DIRECTIONS: Retype each entry below exactly as it stands.

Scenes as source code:
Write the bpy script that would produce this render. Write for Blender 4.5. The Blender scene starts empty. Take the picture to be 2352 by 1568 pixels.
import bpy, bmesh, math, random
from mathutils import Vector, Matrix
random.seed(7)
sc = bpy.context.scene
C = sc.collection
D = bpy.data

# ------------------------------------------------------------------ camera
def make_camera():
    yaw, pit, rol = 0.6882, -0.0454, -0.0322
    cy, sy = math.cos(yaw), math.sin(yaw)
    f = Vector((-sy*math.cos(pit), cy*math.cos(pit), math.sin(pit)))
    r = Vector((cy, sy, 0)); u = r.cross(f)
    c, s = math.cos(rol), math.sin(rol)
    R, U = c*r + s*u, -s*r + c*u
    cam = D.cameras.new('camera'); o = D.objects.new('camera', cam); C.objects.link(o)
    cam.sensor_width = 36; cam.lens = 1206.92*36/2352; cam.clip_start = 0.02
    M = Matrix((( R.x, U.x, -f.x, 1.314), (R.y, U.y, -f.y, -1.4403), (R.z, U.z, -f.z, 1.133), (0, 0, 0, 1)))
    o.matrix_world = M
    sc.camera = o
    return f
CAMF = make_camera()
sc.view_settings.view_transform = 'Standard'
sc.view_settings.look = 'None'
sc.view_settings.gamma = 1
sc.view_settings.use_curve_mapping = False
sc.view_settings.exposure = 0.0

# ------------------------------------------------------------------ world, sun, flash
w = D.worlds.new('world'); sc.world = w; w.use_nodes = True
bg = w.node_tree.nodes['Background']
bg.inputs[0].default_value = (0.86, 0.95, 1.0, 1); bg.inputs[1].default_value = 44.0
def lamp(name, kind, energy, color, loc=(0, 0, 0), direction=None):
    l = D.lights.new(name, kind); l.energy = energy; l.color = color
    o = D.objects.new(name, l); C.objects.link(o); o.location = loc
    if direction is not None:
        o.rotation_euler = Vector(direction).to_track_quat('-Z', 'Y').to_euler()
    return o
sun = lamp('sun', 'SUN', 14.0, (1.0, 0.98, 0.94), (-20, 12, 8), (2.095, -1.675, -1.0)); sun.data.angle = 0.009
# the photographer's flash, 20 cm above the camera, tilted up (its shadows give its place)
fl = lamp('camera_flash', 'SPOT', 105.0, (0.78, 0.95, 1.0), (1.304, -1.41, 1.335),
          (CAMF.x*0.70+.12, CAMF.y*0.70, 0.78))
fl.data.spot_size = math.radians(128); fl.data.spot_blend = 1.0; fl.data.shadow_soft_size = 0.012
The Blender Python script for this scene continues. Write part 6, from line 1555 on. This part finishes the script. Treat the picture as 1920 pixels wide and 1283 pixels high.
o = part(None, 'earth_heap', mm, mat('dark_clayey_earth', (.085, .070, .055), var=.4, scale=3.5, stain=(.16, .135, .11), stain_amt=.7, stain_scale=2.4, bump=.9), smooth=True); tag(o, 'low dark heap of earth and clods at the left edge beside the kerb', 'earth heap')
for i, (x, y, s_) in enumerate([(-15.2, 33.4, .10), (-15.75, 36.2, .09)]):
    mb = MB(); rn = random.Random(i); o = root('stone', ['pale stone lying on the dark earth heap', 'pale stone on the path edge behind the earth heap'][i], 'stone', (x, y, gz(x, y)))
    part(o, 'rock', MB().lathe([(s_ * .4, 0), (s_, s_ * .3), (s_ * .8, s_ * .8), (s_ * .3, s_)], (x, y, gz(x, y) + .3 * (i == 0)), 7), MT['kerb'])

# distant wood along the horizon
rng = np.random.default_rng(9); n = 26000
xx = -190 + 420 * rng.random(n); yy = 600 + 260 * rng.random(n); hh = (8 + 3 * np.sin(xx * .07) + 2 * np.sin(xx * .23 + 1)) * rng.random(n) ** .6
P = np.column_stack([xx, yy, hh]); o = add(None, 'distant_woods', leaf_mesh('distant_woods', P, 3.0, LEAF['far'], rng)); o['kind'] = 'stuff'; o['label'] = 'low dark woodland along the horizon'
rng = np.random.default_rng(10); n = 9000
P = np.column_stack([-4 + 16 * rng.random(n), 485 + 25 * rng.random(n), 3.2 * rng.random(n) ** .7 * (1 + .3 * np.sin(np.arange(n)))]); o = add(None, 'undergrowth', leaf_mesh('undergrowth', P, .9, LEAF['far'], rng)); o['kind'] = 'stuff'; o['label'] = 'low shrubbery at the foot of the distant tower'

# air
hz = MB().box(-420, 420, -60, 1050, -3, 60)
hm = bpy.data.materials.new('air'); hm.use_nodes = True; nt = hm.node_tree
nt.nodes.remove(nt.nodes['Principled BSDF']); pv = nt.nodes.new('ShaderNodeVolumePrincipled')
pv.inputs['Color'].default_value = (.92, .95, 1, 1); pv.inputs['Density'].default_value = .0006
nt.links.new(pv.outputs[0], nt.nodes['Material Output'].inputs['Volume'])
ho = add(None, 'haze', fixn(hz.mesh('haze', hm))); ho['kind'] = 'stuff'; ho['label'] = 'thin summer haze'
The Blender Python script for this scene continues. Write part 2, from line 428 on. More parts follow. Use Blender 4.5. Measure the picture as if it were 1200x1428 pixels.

FINISHED ANSWER:
Write the bpy script that would produce this render. Write for Blender 4.5. The Blender scene starts empty. Take the picture to be 2352 by 1568 pixels.
import bpy, bmesh, math, random
from mathutils import Vector, Matrix
random.seed(7)
sc = bpy.context.scene
C = sc.collection
D = bpy.data

# ------------------------------------------------------------------ camera
def make_camera():
    yaw, pit, rol = 0.6882, -0.0454, -0.0322
    cy, sy = math.cos(yaw), math.sin(yaw)
    f = Vector((-sy*math.cos(pit), cy*math.cos(pit), math.sin(pit)))
    r = Vector((cy, sy, 0)); u = r.cross(f)
    c, s = math.cos(rol), math.sin(rol)
    R, U = c*r + s*u, -s*r + c*u
    cam = D.cameras.new('camera'); o = D.objects.new('camera', cam); C.objects.link(o)
    cam.sensor_width = 36; cam.lens = 1206.92*36/2352; cam.clip_start = 0.02
    M = Matrix((( R.x, U.x, -f.x, 1.314), (R.y, U.y, -f.y, -1.4403), (R.z, U.z, -f.z, 1.133), (0, 0, 0, 1)))
    o.matrix_world = M
    sc.camera = o
    return f
CAMF = make_camera()
sc.view_settings.view_transform = 'Standard'
sc.view_settings.look = 'None'
sc.view_settings.gamma = 1
sc.view_settings.use_curve_mapping = False
sc.view_settings.exposure = 0.0

# ------------------------------------------------------------------ world, sun, flash
w = D.worlds.new('world'); sc.world = w; w.use_nodes = True
bg = w.node_tree.nodes['Background']
bg.inputs[0].default_value = (0.86, 0.95, 1.0, 1); bg.inputs[1].default_value = 44.0
def lamp(name, kind, energy, color, loc=(0, 0, 0), direction=None):
    l = D.lights.new(name, kind); l.energy = energy; l.color = color
    o = D.objects.new(name, l); C.objects.link(o); o.location = loc
    if direction is not None:
        o.rotation_euler = Vector(direction).to_track_quat('-Z', 'Y').to_euler()
    return o
sun = lamp('sun', 'SUN', 14.0, (1.0, 0.98, 0.94), (-20, 12, 8), (2.095, -1.675, -1.0)); sun.data.angle = 0.009
# the photographer's flash, 20 cm above the camera, tilted up (its shadows give its place)
fl = lamp('camera_flash', 'SPOT', 105.0, (0.78, 0.95, 1.0), (1.304, -1.41, 1.335),
          (CAMF.x*0.70+.12, CAMF.y*0.70, 0.78))
fl.data.spot_size = math.radians(128); fl.data.spot_blend = 1.0; fl.data.shadow_soft_size = 0.012
The Blender Python script for this scene continues. Write part 6, from line 1555 on. This part finishes the script. Treat the picture as 1920 pixels wide and 1283 pixels high.
o = part(None, 'earth_heap', mm, mat('dark_clayey_earth', (.085, .070, .055), var=.4, scale=3.5, stain=(.16, .135, .11), stain_amt=.7, stain_scale=2.4, bump=.9), smooth=True); tag(o, 'low dark heap of earth and clods at the left edge beside the kerb', 'earth heap')
for i, (x, y, s_) in enumerate([(-15.2, 33.4, .10), (-15.75, 36.2, .09)]):
    mb = MB(); rn = random.Random(i); o = root('stone', ['pale stone lying on the dark earth heap', 'pale stone on the path edge behind the earth heap'][i], 'stone', (x, y, gz(x, y)))
    part(o, 'rock', MB().lathe([(s_ * .4, 0), (s_, s_ * .3), (s_ * .8, s_ * .8), (s_ * .3, s_)], (x, y, gz(x, y) + .3 * (i == 0)), 7), MT['kerb'])

# distant wood along the horizon
rng = np.random.default_rng(9); n = 26000
xx = -190 + 420 * rng.random(n); yy = 600 + 260 * rng.random(n); hh = (8 + 3 * np.sin(xx * .07) + 2 * np.sin(xx * .23 + 1)) * rng.random(n) ** .6
P = np.column_stack([xx, yy, hh]); o = add(None, 'distant_woods', leaf_mesh('distant_woods', P, 3.0, LEAF['far'], rng)); o['kind'] = 'stuff'; o['label'] = 'low dark woodland along the horizon'
rng = np.random.default_rng(10); n = 9000
P = np.column_stack([-4 + 16 * rng.random(n), 485 + 25 * rng.random(n), 3.2 * rng.random(n) ** .7 * (1 + .3 * np.sin(np.arange(n)))]); o = add(None, 'undergrowth', leaf_mesh('undergrowth', P, .9, LEAF['far'], rng)); o['kind'] = 'stuff'; o['label'] = 'low shrubbery at the foot of the distant tower'

# air
hz = MB().box(-420, 420, -60, 1050, -3, 60)
hm = bpy.data.materials.new('air'); hm.use_nodes = True; nt = hm.node_tree
nt.nodes.remove(nt.nodes['Principled BSDF']); pv = nt.nodes.new('ShaderNodeVolumePrincipled')
pv.inputs['Color'].default_value = (.92, .95, 1, 1); pv.inputs['Density'].default_value = .0006
nt.links.new(pv.outputs[0], nt.nodes['Material Output'].inputs['Volume'])
ho = add(None, 'haze', fixn(hz.mesh('haze', hm))); ho['kind'] = 'stuff'; ho['label'] = 'thin summer haze'
The Blender Python script for this scene continues. Write part 2, from line 428 on. More parts follow. Use Blender 4.5. Measure the picture as if it were 1200x1428 pixels.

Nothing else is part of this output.